As we see and hear knife hitting chopping board, onion sizzling in pan, as we salivate in anticipation, we mentally recognise the tastes that are taking shape on the screen, and come as sensorially close to experiencing these flavors as possible without tasting them.

We don’t even need to have tried that particular food to have some illusory sensation of how it tastes; to gain some idea of its crunch, its crumble, its crisp. The experiences of eating are so recognisable, so common to us, that viewing them on the screen is an attainable pleasure, even if we never plan on cooking the dish or trying the wine.

And what’s a good meal without the setting? The company? Maybe, even, the crockery? In the same way that indulging in the sights and sounds of cooking enables us to enjoy the food mentally, culinary television taps into the very culture of cooking and eating in which many of us take so much pleasure. It offers us experiences we recognise or seek to emulate: the pleasure of coming together over your favourite food or the wonder of discovering a new place through its flavours. Often, what we’re finally served at the end of an episode of Ugly Delicious or Secret France is not just a mouth-watering plate of edible heaven. We’re served the cosy feeling of a country kitchen, the nostalgia of your favourite childhood dish, the entire history of the pizza.

Binding these flavours, comforts and sensations is the equally delicious aesthetic of the cooking show.

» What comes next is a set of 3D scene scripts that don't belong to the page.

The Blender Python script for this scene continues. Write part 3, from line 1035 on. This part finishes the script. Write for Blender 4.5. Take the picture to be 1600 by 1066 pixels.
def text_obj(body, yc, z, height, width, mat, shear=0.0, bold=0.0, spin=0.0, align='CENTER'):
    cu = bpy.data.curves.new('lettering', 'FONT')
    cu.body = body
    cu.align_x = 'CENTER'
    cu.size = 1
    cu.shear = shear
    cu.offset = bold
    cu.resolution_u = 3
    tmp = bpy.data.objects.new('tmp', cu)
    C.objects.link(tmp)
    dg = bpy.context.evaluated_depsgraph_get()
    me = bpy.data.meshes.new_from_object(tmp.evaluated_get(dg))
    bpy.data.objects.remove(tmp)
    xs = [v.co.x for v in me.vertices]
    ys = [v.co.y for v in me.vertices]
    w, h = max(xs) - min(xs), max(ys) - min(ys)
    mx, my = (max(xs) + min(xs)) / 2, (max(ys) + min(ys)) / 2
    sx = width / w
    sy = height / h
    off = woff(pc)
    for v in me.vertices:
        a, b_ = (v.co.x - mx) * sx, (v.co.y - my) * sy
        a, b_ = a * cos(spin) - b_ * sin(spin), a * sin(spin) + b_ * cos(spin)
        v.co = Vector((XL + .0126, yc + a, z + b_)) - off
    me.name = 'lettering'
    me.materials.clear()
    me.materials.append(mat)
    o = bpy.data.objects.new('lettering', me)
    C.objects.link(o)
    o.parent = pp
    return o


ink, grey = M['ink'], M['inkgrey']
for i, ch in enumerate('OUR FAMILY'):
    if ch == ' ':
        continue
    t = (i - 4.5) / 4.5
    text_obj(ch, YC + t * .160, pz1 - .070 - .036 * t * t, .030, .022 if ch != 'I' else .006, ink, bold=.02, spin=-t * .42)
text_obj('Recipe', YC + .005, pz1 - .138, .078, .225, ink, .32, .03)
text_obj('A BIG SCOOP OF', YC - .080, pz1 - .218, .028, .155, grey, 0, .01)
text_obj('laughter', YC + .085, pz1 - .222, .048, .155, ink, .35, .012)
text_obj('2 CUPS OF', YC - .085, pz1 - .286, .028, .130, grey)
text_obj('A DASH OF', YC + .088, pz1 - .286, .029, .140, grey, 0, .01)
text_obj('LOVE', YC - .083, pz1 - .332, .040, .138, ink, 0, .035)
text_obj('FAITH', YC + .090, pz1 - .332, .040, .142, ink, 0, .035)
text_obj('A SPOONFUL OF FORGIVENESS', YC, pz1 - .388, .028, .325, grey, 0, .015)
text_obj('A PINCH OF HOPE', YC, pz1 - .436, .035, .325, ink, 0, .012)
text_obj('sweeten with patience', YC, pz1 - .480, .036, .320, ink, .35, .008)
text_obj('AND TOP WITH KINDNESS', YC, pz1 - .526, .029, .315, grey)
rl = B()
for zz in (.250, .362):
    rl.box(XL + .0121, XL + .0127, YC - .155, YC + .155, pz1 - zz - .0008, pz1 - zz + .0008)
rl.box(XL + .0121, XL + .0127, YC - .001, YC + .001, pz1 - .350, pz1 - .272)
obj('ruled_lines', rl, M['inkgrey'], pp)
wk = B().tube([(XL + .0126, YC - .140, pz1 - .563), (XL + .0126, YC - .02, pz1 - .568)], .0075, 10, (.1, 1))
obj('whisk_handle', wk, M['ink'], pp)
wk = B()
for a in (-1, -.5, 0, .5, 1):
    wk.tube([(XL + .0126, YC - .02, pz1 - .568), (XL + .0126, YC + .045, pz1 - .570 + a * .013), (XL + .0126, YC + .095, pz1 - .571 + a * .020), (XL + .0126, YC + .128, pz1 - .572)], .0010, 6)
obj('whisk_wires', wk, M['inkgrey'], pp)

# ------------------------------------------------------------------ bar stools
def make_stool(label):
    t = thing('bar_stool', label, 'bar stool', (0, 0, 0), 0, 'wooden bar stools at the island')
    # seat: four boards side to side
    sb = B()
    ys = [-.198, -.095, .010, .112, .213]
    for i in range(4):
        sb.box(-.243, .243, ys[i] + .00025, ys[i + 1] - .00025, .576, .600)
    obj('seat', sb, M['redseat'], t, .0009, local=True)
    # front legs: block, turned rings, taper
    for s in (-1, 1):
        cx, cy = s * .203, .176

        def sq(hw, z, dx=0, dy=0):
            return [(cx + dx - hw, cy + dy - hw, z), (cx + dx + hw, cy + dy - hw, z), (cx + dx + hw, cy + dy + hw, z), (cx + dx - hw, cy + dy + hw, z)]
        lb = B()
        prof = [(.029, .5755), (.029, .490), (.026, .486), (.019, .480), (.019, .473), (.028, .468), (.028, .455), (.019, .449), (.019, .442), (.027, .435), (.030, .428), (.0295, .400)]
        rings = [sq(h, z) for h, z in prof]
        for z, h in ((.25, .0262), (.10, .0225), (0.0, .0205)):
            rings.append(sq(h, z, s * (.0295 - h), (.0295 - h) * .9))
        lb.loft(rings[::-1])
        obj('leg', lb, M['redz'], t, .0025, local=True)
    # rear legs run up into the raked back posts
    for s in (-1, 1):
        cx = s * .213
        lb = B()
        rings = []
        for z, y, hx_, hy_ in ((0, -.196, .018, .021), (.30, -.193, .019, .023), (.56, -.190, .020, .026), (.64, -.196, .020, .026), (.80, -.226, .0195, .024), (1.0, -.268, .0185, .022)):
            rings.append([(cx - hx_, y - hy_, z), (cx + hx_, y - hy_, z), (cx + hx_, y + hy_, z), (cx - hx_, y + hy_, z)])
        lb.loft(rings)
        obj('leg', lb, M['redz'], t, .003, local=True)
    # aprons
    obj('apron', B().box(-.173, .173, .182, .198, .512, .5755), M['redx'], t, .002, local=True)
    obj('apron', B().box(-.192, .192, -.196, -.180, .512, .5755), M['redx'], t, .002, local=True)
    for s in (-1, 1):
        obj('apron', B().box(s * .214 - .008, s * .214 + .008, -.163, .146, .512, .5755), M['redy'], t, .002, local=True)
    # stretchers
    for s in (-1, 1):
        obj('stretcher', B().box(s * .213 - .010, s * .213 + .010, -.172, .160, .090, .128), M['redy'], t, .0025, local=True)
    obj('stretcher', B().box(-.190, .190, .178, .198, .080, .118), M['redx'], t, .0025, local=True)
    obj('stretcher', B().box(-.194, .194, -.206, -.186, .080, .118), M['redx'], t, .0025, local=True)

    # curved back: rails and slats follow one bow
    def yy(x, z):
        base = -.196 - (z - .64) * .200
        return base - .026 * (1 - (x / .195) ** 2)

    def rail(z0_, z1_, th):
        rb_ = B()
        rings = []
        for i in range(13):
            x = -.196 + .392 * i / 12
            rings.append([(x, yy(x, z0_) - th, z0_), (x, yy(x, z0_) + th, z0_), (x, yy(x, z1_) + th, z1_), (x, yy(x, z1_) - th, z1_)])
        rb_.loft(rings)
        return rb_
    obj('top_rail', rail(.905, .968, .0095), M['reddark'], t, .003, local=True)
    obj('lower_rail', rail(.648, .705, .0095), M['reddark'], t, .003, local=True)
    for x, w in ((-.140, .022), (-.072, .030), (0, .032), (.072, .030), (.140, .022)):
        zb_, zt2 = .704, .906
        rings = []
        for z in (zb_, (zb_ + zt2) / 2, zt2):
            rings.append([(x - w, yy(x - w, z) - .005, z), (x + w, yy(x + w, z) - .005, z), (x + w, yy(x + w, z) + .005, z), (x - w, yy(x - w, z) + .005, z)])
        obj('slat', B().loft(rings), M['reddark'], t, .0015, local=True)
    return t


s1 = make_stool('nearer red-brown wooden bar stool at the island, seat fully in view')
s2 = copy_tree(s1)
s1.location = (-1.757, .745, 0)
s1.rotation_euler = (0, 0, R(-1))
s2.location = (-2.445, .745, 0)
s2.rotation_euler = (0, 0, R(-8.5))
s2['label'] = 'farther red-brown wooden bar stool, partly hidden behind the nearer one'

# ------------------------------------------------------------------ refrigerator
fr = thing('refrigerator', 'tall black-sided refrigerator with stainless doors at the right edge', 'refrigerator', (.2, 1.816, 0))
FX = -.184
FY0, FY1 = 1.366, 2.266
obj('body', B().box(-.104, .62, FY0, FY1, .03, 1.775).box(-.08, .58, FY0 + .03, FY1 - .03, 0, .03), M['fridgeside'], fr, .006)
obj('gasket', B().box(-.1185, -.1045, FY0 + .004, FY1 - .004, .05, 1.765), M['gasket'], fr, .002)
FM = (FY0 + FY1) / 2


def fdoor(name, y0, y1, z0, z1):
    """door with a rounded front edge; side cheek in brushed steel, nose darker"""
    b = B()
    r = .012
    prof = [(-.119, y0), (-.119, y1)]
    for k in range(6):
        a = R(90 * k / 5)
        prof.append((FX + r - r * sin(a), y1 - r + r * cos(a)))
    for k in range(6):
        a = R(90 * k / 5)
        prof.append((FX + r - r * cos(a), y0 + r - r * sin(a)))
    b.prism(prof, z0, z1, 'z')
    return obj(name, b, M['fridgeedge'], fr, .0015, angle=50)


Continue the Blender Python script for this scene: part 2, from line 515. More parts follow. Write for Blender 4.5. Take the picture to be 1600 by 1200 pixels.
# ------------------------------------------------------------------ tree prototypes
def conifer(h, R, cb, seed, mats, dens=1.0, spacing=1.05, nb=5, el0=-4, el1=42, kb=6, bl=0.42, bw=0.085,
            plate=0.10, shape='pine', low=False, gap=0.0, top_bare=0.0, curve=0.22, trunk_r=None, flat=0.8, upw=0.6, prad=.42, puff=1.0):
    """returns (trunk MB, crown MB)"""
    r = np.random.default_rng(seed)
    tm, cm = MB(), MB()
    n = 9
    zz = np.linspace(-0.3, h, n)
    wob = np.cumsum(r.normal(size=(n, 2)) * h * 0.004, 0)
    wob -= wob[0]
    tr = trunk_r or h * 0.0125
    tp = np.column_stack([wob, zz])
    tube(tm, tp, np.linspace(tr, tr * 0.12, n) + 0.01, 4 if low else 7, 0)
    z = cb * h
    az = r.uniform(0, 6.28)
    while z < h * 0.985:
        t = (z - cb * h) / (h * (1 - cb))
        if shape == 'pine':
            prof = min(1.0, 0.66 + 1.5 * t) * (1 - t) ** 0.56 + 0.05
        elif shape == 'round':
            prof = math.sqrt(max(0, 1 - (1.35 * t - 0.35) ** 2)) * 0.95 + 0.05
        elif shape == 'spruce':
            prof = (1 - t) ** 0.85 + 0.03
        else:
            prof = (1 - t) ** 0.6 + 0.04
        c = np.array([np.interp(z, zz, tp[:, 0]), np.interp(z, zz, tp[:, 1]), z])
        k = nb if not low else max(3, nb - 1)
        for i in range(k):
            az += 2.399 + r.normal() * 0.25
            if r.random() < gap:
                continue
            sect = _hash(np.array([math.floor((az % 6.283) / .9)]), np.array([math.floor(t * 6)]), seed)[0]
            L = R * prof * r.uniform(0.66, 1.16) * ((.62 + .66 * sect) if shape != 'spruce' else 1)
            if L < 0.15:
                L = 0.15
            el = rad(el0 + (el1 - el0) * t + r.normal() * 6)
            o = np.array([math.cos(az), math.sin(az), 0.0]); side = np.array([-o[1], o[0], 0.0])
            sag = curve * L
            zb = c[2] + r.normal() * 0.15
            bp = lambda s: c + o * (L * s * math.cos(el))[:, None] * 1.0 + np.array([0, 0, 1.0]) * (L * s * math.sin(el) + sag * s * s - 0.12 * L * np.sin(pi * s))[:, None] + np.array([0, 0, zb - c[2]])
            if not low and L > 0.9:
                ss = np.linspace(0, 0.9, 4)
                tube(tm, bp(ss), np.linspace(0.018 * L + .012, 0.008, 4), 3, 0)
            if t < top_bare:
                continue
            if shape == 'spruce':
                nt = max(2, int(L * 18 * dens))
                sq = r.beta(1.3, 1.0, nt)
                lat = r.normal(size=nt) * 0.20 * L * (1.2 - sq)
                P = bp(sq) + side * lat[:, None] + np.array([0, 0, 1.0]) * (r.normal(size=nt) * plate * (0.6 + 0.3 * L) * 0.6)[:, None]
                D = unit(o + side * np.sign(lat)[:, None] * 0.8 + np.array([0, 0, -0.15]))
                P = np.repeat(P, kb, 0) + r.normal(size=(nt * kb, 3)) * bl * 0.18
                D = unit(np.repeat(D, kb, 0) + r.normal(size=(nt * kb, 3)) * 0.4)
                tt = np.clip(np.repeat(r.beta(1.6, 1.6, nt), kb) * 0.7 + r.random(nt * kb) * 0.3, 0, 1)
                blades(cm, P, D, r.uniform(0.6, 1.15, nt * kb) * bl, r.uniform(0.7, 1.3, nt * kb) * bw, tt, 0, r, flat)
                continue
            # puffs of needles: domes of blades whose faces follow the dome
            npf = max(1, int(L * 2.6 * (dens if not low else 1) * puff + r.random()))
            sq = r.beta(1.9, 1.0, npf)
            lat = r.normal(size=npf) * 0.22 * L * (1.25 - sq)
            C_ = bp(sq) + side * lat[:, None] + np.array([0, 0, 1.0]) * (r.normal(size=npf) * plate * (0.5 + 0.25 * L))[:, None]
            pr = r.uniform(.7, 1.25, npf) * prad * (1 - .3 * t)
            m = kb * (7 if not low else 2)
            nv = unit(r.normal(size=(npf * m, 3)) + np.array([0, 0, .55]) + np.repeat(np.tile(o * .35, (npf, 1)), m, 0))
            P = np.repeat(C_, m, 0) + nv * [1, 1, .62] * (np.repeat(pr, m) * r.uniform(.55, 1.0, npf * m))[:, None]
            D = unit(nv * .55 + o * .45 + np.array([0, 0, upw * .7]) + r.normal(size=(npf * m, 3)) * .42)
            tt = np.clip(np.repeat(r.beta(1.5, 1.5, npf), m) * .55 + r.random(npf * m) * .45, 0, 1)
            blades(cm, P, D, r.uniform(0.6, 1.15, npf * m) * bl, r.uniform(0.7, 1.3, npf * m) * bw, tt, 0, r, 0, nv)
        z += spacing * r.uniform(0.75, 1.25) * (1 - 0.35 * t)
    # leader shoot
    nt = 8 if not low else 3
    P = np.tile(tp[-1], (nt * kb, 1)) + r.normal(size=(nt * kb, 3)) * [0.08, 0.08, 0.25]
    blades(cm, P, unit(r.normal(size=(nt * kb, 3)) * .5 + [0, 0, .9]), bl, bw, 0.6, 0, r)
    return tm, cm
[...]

The best example is David Chang’s Ugly Delicious. Chang ignores the constructed hominess of Delia Smith and actually takes us into the kitchen where his mother cooks. Messily eaten street food substitutes delicately plated delicacies. And in all its unaffected imperfection, is an addictive, sensual aesthetic: the seductive sound of sizzling onions, the soft crunch of a taco shell, the oily residue in a pot of gumbo. The camera work in itself is a feast for the senses. It is no wonder our mind has such an easy time of conjuring up the flavours on the screen.

Ultimately, the cooking show divulges an atmosphere we desire just as much as the food served. Mouth-watering aesthetics, comforting settings, familiar sensations – we hardly need to imagine the pleasure we seek. It exists in all of us somewhere, in some taste, experience, indulgence from the past or present and Rick Stein is just reminding us that it is there.

So, what of Sally Rooney? Doesn’t she promise us something utterly relatable too? Connell and Marianne are heroically normal, after all. And what is more relatable than that?

I can’t deny that Sally Rooney has done a very good job of capturing the luscious awkwardness and honest intimacy of one’s first encounter with a lover’s naked torso. Nor that she’s depicted very real complexities in the lives of two very real and very normal people. But at the core of this normalness, is fiction.

In choosing to read or watch fiction, we enter into a contract where we agree to forego reality in place of fantasy for a limited time. We remain aware, whilst we experience the love, sadness or anger of our favourite characters, that we are taking part in fiction. And we consent to a return from that world. Even those emotions which most overtly resonate with us, we purge through our imaginations with no expectation to emulate them in reality. One study even suggests that we welcomingly live certain experiences through fiction in order to avoid the actuality of the pain or danger. We choose fiction, but always with an eye to our return.

Without fiction, the unique and simple pleasure of the cooking show offers us a well-needed escape, an indulgence in something real, the pleasure of something that is possible.